Section 194D deals with Tax deduction on payment of insurance commission. It is applicable on any person paying any income to a resident by way of remuneration or reward, whether by way of commission or otherwise, for procuring insurance business including business relating to the continuance, renewal or revival of policies of insurance.
Person responsible for paying to a resident commission or otherwise for soliciting or procuring insurance business including continuance, renewal or revival of policies is required to deduct TDS. TDS is required to be deducted at the time of credit of such amount or payment thereof whichever is earlier at the rate of 10%. If the recipient of income doesn’t furnish his PAN to deductor then TDS is to be deducted @ 20%.
TDS is required to be deducted only when the aggregate of the amounts of such income credited or paid or likely to be paid or credited during the financial year exceeds rs. 20,000.
Assessee can apply to assessing officer for no TDS or TDS at lower rate u/s 197.
No adjustments permissible for debits – In case of reversal of commission paid to an agent, no adjustment is allowed to be made from amount of TDS. TDS is to be deducted from the whole of the commission credited or paid without deducting the amount of reversal if any.
If the amount of payment is Rs. 20,000 or less than Rs. 20,000, then no TDS will be deducted. TDS shall be deducted at the time of payment or credit whichever is earlier.
Rate of TDS:
- 10% + surcharges + education cess & higher secondary education cess, if the recipient is resident non-corporate assessee
- 20% + surcharges + education cess & higher secondary education cess, if the recipient is resident corporate assessee
The updated rates of tax Deduction at Source for FY 2015-16 or AY 2016-17 is as under:
Section | Nature of Payment | Rate-HU/Individual | Rate-Other |
194D | Insurance Commission > Rs. 20,000 | 10% | 10% |
194DA | (w.e.f. 01/10/2014) Payment in respect of Life Insurance Policy > Rs. 99,999/- | 2% | – |
Related Cases:
S. 194D of IT Act, 1961—TDS—In order to attract S. 194D, the commission or any other payment covered under the section should be a remuneration or reward for soliciting or procuring the insurance business. If any discount is allowed by the insurance company to the insured, that will not fall within the definition of brokerage or commission paid for soliciting or procuring insurance business. The commission paid or allowed as a deduction from gross rate to the insurance companies does not fall within the category of remuneration or reward for soliciting or producing insurance business. The profit commission is on better footings than the ceding commission. The payment is sort of sharing of profit and it does not fall within the ambit of remuneration or reward for soliciting or procuring insurance business. The remuneration or reward should be paid to the solicitor or procurer of insurance business. Since in the present case, solicitor or procurer is the payer and not the payee and, therefore, S. 194D of the Act has no application—General Insurance Corporation of India vs. ACIT [2009] 125 TTJ 779 (ITAT-Mumbai G)
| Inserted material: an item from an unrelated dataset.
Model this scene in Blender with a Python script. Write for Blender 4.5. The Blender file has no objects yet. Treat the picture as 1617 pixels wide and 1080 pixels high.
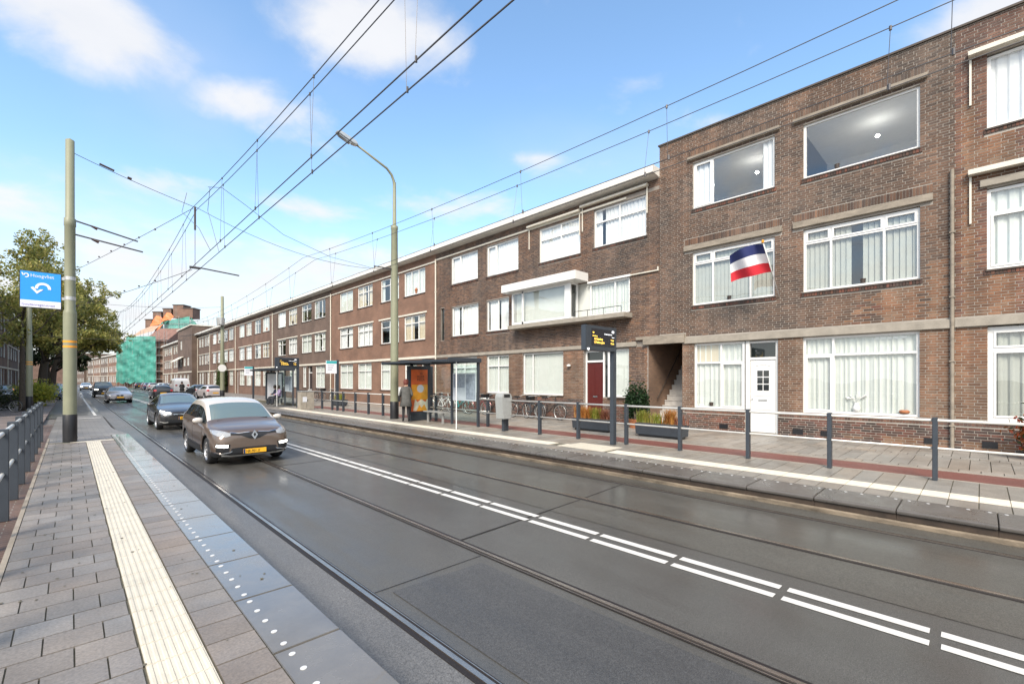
import bpy, bmesh, math, random
import numpy as np
from mathutils import Vector, Matrix
from mathutils.bvhtree import BVHTree
random.seed(7); rng = np.random.default_rng(7)
R = math.radians; PI = math.pi
scene = bpy.context.scene
COL = scene.collection

# ---------------------------------------------------------------- camera
EYE = 1.97                                   # eye height above the carriageway
TH = math.atan(698/719.)                     # the camera looks this far to the right of the street
cam_d = bpy.data.cameras.new('camera'); cam = bpy.data.objects.new('camera', cam_d); COL.objects.link(cam)
cam_d.sensor_width = 36; cam_d.lens = 719/1617*36; cam_d.shift_y = 60/1617; cam_d.clip_start = .05; cam_d.clip_end = 2500
cam.location = (0, 0, EYE); cam.rotation_euler = (PI/2, 0, -TH); scene.camera = cam
CT, ST = math.cos(TH), math.sin(TH)
def view_dir(u, v):                          # direction of a photograph pixel (used for the clouds only)
    l = (u-808)/719.; z = (600-v)/719.
    return Vector((l*CT+ST, -l*ST+CT, z)).normalized()

# ---------------------------------------------------------------- exposure
scene.view_settings.view_transform = 'Standard'; scene.view_settings.look = 'None'
scene.view_settings.exposure = .80; scene.view_settings.gamma = 1
try: scene.view_settings.use_curve_mapping = False
except Exception: pass

# ---------------------------------------------------------------- sky
SUN_EL, SUN_ROT = R(42), R(236)
world = bpy.data.worlds.new('World'); scene.world = world; world.use_nodes = True
wn = world.node_tree.nodes; wl = world.node_tree.links; wn.clear()
def WN(t, **k):
    n = wn.new(t)
    for a, b in k.items(): setattr(n, a, b)
    return n
def wmath(op, a, b=None, c=None, clamp=False):
    n = WN('ShaderNodeMath', operation=op, use_clamp=clamp)
    for i, v in enumerate((a, b, c)):
        if v is None: continue
        if isinstance(v, (int, float)): n.inputs[i].default_value = v
        else: wl.new(v, n.inputs[i])
    return n.outputs[0]
out = WN('ShaderNodeOutputWorld'); bg = WN('ShaderNodeBackground'); bg.inputs['Strength'].default_value = 0.12
sky = WN('ShaderNodeTexSky', sky_type='NISHITA', sun_disc=False, sun_elevation=SUN_EL, sun_rotation=SUN_ROT, air_density=1.15, dust_density=0.6, ozone_density=2.2)
tc = WN('ShaderNodeTexCoord'); sep = WN('ShaderNodeSeparateXYZ'); wl.new(tc.outputs['Generated'], sep.inputs[0])
dz = wmath('MAXIMUM', sep.outputs[2], 0.0)
den = wmath('ADD', dz, 0.22)
cmb = WN('ShaderNodeCombineXYZ'); wl.new(wmath('DIVIDE', sep.outputs[0], den), cmb.inputs[0]); wl.new(wmath('DIVIDE', sep.outputs[1], den), cmb.inputs[1])
n1 = WN('ShaderNodeTexNoise'); n1.inputs['Scale'].default_value = 3.4; n1.inputs['Detail'].default_value = 9; n1.inputs['Roughness'].default_value = .56
n1.inputs['Distortion'].default_value = .25
wl.new(cmb.outputs[0], n1.inputs['Vector'])
n2 = WN('ShaderNodeTexNoise'); n2.inputs['Scale'].default_value = 1.1; n2.inputs['Detail'].default_value = 4
mp = WN('ShaderNodeMapping'); mp.inputs['Location'].default_value = (3.1, 1.7, 0); wl.new(cmb.outputs[0], mp.inputs[0]); wl.new(mp.outputs[0], n2.inputs['Vector'])
blobs = [(145, 45, .13, .06, 1.35), (395, 165, .12, .05, .85), (600, 40, .17, .08, .95), (705, 130, .10, .03, .30), (1570, 15, .10, .05, 1.0),
         (480, 225, .16, .025, .3), (1120, 190, .10, .03, .42), (350, 425, .26, .075, .95), (560, 430, .26, .07, .85), (1000, 250, .16, .03, .50), (760, 330, .22, .035, .42), (200, 500, .30, .08, .9),
         (250, 300, .12, .03, .5), (840, 250, .10, .022, .6), (470, 330, .14, .03, .7), (60, 250, .12, .03, .4), (30, 330, .2, .05, .5), (1010, 130, .06, .02, .35)]
acc = None
# unseen cloud mass added overhead and behind the camera to whiten and soften the daylight
fill_bank = [(Vector((-.50, -.45, .74)).normalized(), 1.0, 1.0, 1.6)]
for c, ra, rb, s in fill_bank+[(view_dir(u, v), ra, rb, s) for u, v, ra, rb, s in blobs]:
    a = Vector((c.y, -c.x, 0)).normalized(); b = a.cross(c)
    sub = WN('ShaderNodeVectorMath', operation='SUBTRACT'); wl.new(tc.outputs['Generated'], sub.inputs[0]); sub.inputs[1].default_value = c
    def dot(w, r):
        d = WN('ShaderNodeVectorMath', operation='DOT_PRODUCT'); wl.new(sub.outputs[0], d.inputs[0]); d.inputs[1].default_value = w/r
        return wmath('POWER', wmath('ABSOLUTE', d.outputs['Value']), 2)
    e = wmath('SQRT', wmath('ADD', wmath('ADD', dot(a, ra), dot(b, rb)), dot(c, .8 if ra < .9 else 1.)))
    m = wmath('MULTIPLY', wmath('SUBTRACT', 1.35, e), s, clamp=False)
    m = wmath('MAXIMUM', m, 0)
    if ra > .9: fill_bankm = wmath('MINIMUM', m, 1)
    acc = m if acc is None else wmath('MAXIMUM', acc, m)
cl = wmath('ADD', acc, wmath('MULTIPLY', wmath('SUBTRACT', n1.outputs[0], .5), 3.0))
mr = WN('ShaderNodeMapRange', interpolation_type='SMOOTHSTEP'); wl.new(cl, mr.inputs[0]); mr.inputs[1].default_value = .22; mr.inputs[2].default_value = 1.25; mr.inputs[4].default_value = .92
# thin general cloud everywhere (also outside the frame), thicker towards the horizon
thin = WN('ShaderNodeMapRange', interpolation_type='SMOOTHSTEP'); wl.new(n2.outputs[0], thin.inputs[0]); thin.inputs[1].default_value = .48; thin.inputs[2].default_value = .9; thin.inputs[4].default_value = .35
hz = WN('ShaderNodeMapRange', interpolation_type='SMOOTHSTEP'); wl.new(sep.outputs[2], hz.inputs[0]); hz.inputs[1].default_value = .36; hz.inputs[2].default_value = .0; hz.inputs[4].default_value = .86
one = wmath('MULTIPLY', wmath('MULTIPLY', wmath('SUBTRACT', 1, mr.outputs[0]), wmath('SUBTRACT', 1, thin.outputs[0])), wmath('SUBTRACT', 1, hz.outputs[0]))
cov = wmath('SUBTRACT', 1, one, clamp=True)
# cloud colour: white tops, slightly grey-blue where the noise is low
ccr = WN('ShaderNodeMixRGB'); wl.new(n1.outputs[0], ccr.inputs[0]); ccr.inputs[1].default_value = (4.0, 4.1, 4.35, 1); ccr.inputs[2].default_value = (5.0, 4.95, 4.95, 1)
skm = WN('ShaderNodeMixRGB', blend_type='MULTIPLY'); skm.inputs[0].default_value = 1; wl.new(sky.outputs[0], skm.inputs[1]); skm.inputs[2].default_value = (1.34, 1.47, 1.48, 1)
ccb = WN('ShaderNodeVectorMath', operation='SCALE'); wl.new(ccr.outputs[0], ccb.inputs[0]); wl.new(wmath('ADD', wmath('MULTIPLY', fill_bankm, .75), 1), ccb.inputs['Scale'])  # the added unseen cloud is made brighter than the rest, for more light
mix = WN('ShaderNodeMixRGB'); wl.new(cov, mix.inputs[0]); wl.new(skm.outputs[0], mix.inputs[1]); wl.new(ccb.outputs[0], mix.inputs[2])
wl.new(mix.outputs[0], bg.inputs[0]); wl.new(bg.outputs[0], out.inputs[0])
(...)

S. 194D of IT Act, 1961—TDS—Where the assessee company has provided reinsurance to the insurance company and if the reinsurance companies have reduced the premium directly from the premium payable by the insured, such a deduction will not attract provisions of S. 194D of the Act. Thus, the provisions of TDS u/s 194D are not applicable to the payment of reinsurance commission by the assessee-insurance company to reinsurance company—Tata AIG General Insurance Co. Ltd. vs. ITO (2011) 140 TTJ 319 (ITAT-Mum.)
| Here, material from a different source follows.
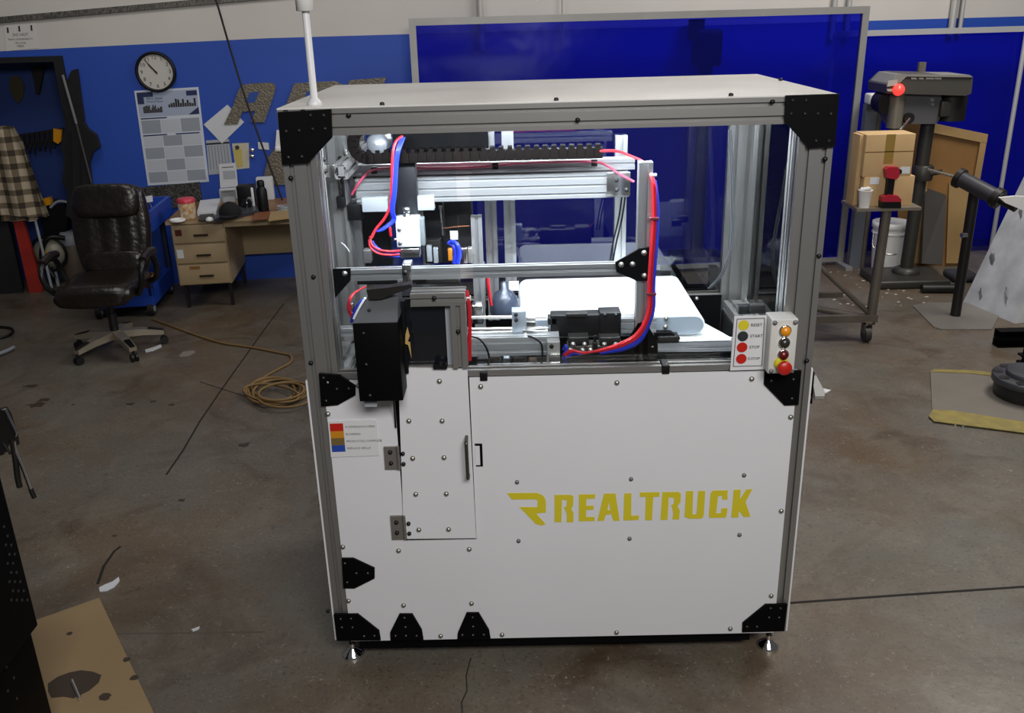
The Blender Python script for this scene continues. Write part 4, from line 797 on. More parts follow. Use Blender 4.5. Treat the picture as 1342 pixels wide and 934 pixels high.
for (x, y, m_, s_) in ((974.5, 426, YEL, 'RESET'), (973.5, 440.5, INK, 'START'), (972.5, 455, RED, 'STOP'), (971.5, 470, RED, 'E-STOP')):
    c = aty(x, y, SY-.0005); M.part('colour_dot', MB().cyl(c, c+Vector((0, -.001, 0)), .0165, 24), m_, S1); M.part('lettering', text_mb(s_, .0135 if s_ != 'E-STOP' else .0115, aty(x+(9.5 if s_ != 'E-STOP' else 8.8), y, SY-.002)), INK, S1)
# control box
c0, c1 = aty(1012, 417, -.07), aty(1040, 489, -.07); bx0, bx1, bz0, bz1 = aty(1009, 450, -.07).x, aty(1044, 450, -.07).x, aty(1020, 489.5, -.07).z, aty(1030, 418, -.07).z
CB = M.part('control_box', MB().bbox((bx0, -.07, bz0), (bx1, .005, bz1), .004), mat('box_grey', 'c0beba', .4), label='grey push-button box')
cxm = (bx0+bx1)/2+.002
AMB = mat('amber_lit', 'd88a10', .3)
for (y, m_, r_) in ((433, AMB, .0155), (448.5, mat('dark_button', '2c2926', .3), .015), (464, mat('dark_red', '5c0d0e', .3), .0145)):
    z = aty(1031, y, -.07).z; u = M.part('push_button', MB().lathe([(r_, 0), (r_, -.010), (r_*.8, -.016), (.0001, -.018)], (cxm, -.07, z), 24, 'y'), m_, CB)
    M.part('bezel', MB().lathe([(r_*1.2, 0), (r_*1.2, -.005), (r_, -.006)], (cxm, -.07, z), 24, 'y'), CHROME, CB)
z = aty(1028, 481, -.09).z
M.part('stop_collar', MB().lathe([(.022, 0), (.022, -.004), (.012, -.006)], (cxm-.004, -.07, z+.006), 24, 'y'), YEL, CB); M.part('emergency_button', MB().lathe([(.010, 0), (.010, -.02), (.022, -.024), (.022, -.032), (.018, -.037), (.0001, -.038)], (cxm, -.07, z), 28, 'y'), RED, CB)
for x in (bx0+.01, bx1-.01):
    for z_ in (bz0+.01, bz1-.01): M.put('screw', bolt_w, (x, -.07, z_), CB)
# ---- clear panels
gl = M.part('clear_panel', MB().box((.1, .052, ZP+.022), (.50, .056, H-.075)), ACRY)
M.part('clear_panel', MB().box((.54, .052, ZP+.022), (W-.1, .056, H-.075)), ACRY)
M.part('clear_panel', MB().box((.1, D-.03, ZP), (W-.1, D-.026, H-.075)), ACRB)
M.part('clear_panel', MB().box((.02, .1, ZP), (.024, D-.1, H-.075)), ACRY); M.part('clear_panel', MB().box((W-.024, .1, ZP), (W-.02, D-.1, H-.075)), ACRY)
for x, y in ((634, 493), (872, 484)):
    c = aty(x, y, .0); M.part('panel_clip', MB().bbox((c.x-.012, -.012, c.z-.012), (c.x+.012, .05, c.z+.018), .003), BLKPL)
# ---- interior deck
M.part('deck', MB().box((.1, .05, .90), (W-.1, D-.05, .91)), BLACK); M.part('inner_back_panel', MB().box((.1, D-.062, .91), (W-.1, D-.055, ZP-.01)), BLACK)
M.part('inner_side_panel', MB().box((W-.106, .1, .91), (W-.1, D-.1, ZP-.06)), BLACK); M.part('inner_side_panel', MB().box((.1, .1, .91), (.106, D-.1, ZP-.06)), BLACK)
for x, y in ((885, 390), (913, 391)): M.put('bolt', bolt_m, aty(x, y, D-.062))
# LED strips under the roof (lamps of the machine)
LEDM = mat('led_strip', 'f4f8ff', .5, emit=9)
for Y_ in (.062, D-.08): M.part('led_strip', MB().box((.16, Y_, H-.070), (W-.16, Y_+.010, H-.062)), LEDM)
for x0, x1, Y_, e_ in ((.16, W-.16, .10, 25), (.16, W-.16, D-.12, 12)):
    l = bpy.data.lights.new('led_light', 'AREA'); l.shape = 'RECTANGLE'; l.size = x1-x0; l.size_y = .03; l.energy = e_; l.color = (.88, .94, 1)
    o = link('led_light', l); o.location = ((x0+x1)/2, Y_, H-.074); o.rotation_euler = (math.radians(25 if Y_ < .5 else -20), 0, 0)
# back uprights
def upr(xa, xb, yt, yb, Y, dz=.04, m_=ALU_LIT, name='upright'):
    mid = (yt+yb)/2; p, q_ = aty(xa, mid, Y), aty(xb, mid, Y); zt_, zb2 = aty((xa+xb)/2, yt, Y).z, aty((xa+xb)/2, yb, Y).z
    return M.part(name, ext((p.x, Y, max(zb2, .91)), (q_.x, Y+dz, zt_), 'z', .05), m_)
def bar(xa, xb, y0, y1, Y, dy=.04, m_=ALU_LIT, name='rail', unit=.05, xm=None):
    xm = xm or (xa+xb)/2; zt_, zb2 = aty(xm, y0, Y).z, aty(xm, y1, Y).z
    return M.part(name, ext((aty(xa, (y0+y1)/2, Y).x, Y, zb2), (aty(xb, (y0+y1)/2, Y).x, Y+dy, zt_), 'x', unit), m_)
def blk(xa, xb, y0, y1, Y, dy, m_, name, r_=.003, parent=None, label=None):
    ym = (y0+y1)/2; xm = (xa+xb)/2; p, q_ = aty(xa, ym, Y), aty(xb, ym, Y); zt_, zb2 = aty(xm, y0, Y).z, aty(xm, y1, Y).z
    return M.part(name, MB().bbox((p.x, Y, zb2), (q_.x, Y+dy, zt_), r_), m_, parent, label)
upr(636, 651, 165, 420, .80); upr(660, 675, 165, 380, .80); upr(806, 821, 178, 356, .845, .03); upr(620, 634, 283, 440, .55, .03)

# gantry
GY = .45
bar(466, 824, 230, 262.5, GY, .06, name='gantry_beam', unit=.028)
bar(434, 832, 212.5, 227, GY+.03, .05, name='gantry_rail', unit=.09)
bar(462, 818, 226, 230, GY+.05, .03, BLKMET, 'gap_shade_bar')  # black bar stands in for the shade between beam and rail
blk(795, 826, 226, 257, GY-.012, .012, STEEL, 'end_bracket', .001); blk(434, 443, 214, 262, GY-.0, .05, STEEL, 'end_bracket', .001)
for x, y in ((808, 236), (808, 249), (821, 249)): M.put('bolt', bolt_b, aty(x, y, GY-.012))
blk(446, 449.5, 205, 268, GY-.05, .02, BLKPL, 'vertical_rod', .001); blk(441, 452, 258, 272, GY-.06, .02, BLKPL, 'limit_switch'); blk(455, 474, 268, 289, GY-.04, .05, BLKPL, 'end_stop')
# electrics box and chain
blk(545, 634, 166, 201, .70, .08, MATTE, 'electrical_box', .004)
ch_y = .33
CHN = M.part('cable_chain', MB().box((aty(478, 207, ch_y).x, ch_y+.004, aty(640, 211, ch_y).z+.004), (aty(790, 204, ch_y).x, ch_y+.036, aty(640, 198, ch_y).z)), BLKPL)
lx0, lx1 = aty(478, 208, ch_y).x, aty(790, 203, ch_y).x; zc = (aty(640, 212, ch_y).z+aty(640, 197, ch_y).z)/2; n_l = 27; st = (lx1-lx0)/n_l
CM = mat('chain_brown_black', '0c0807', .8, spec=.06)
lm = MB().bbox((-st*.49, 0, -.017), (st*.49, .04, .017), .002).mesh('chain_link', CM); lt = MB().box((-st*.26, 0, 0), (st*.26, .04, .012)).mesh('chain_tab', CM)
zslope = lambda x: zc+.0
for i in range(n_l): M.put('chain_link', lm, (lx0+st*(i+.5), ch_y, zc), CHN); M.put('chain_tab', lt, (lx0+st*(i+.5), ch_y, zc+.016), CHN)
rc = .048; cx_ = lx0+.012; zc2 = zc+rc
for i in range(7):
    an = -math.pi/2-math.pi*(i+.5)/7; M.put('chain_link', lm, (cx_+rc*math.cos(an), ch_y, zc2+rc*math.sin(an)), CHN, (0, -(an+math.pi/2), 0))
for i in range(4): M.put('chain_link', lm, (cx_+st*(i+.5), ch_y, zc+2*rc), CHN)
M.part('motor_cap', MB().lathe([(.0001, -.022), (.03, -.018), (.036, 0), (.036, .1)], (cx_+.03, ch_y+.02, zc2-.002), 26, 'y'), mat('motor_grey', '7c7f84', .35, .5))
blk(515, 640, 172, 196, ch_y+.06, .03, MATTE, 'chain_tray', .002)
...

S. 194D of IT Act, 1961—TDS—Where the assessee company has provided reinsurance to the insurance company and if the reinsurance companies have reduced the premium directly from the premium payable by the insured, such a deduction will not attract provisions of S. 194D of the Act. Thus, the provisions of TDS u/s 194D are not applicable to the payment of reinsurance commission by the assessee-insurance company to reinsurance company—Tata AIG General Insurance Co. Ltd. vs. ITO (2011) 140 TTJ 319 (ITAT-Mum.)
Reference:
As Per Section 194D. of the Income Tax Act. 1961-
Insurance commission.
- Any person responsible for paying to a resident any income by way of remuneration or reward, whether by way of commission or otherwise, for soliciting or procuring insurance business (including business relating to the continuance, renewal or revival of policies of insurance) shall, at the time of credit of such income to the account of the payee or at the time of payment thereof in cash or by issue of a cheque or draft or by any other mode, whichever is earlier, deduct income-tax thereon at the rates in force :
Provided that no deduction shall be made under this section from any such income credited or paid before the 1st day of June, 1973:
Provided further that no deduction shall be made under this section in a case where the amount of such income or, as the case may be, the aggregate of the amounts of such income credited or paid or likely to be credited or paid during the financial year to the account of, or to, the payee, does not exceed [twenty] thousand rupees.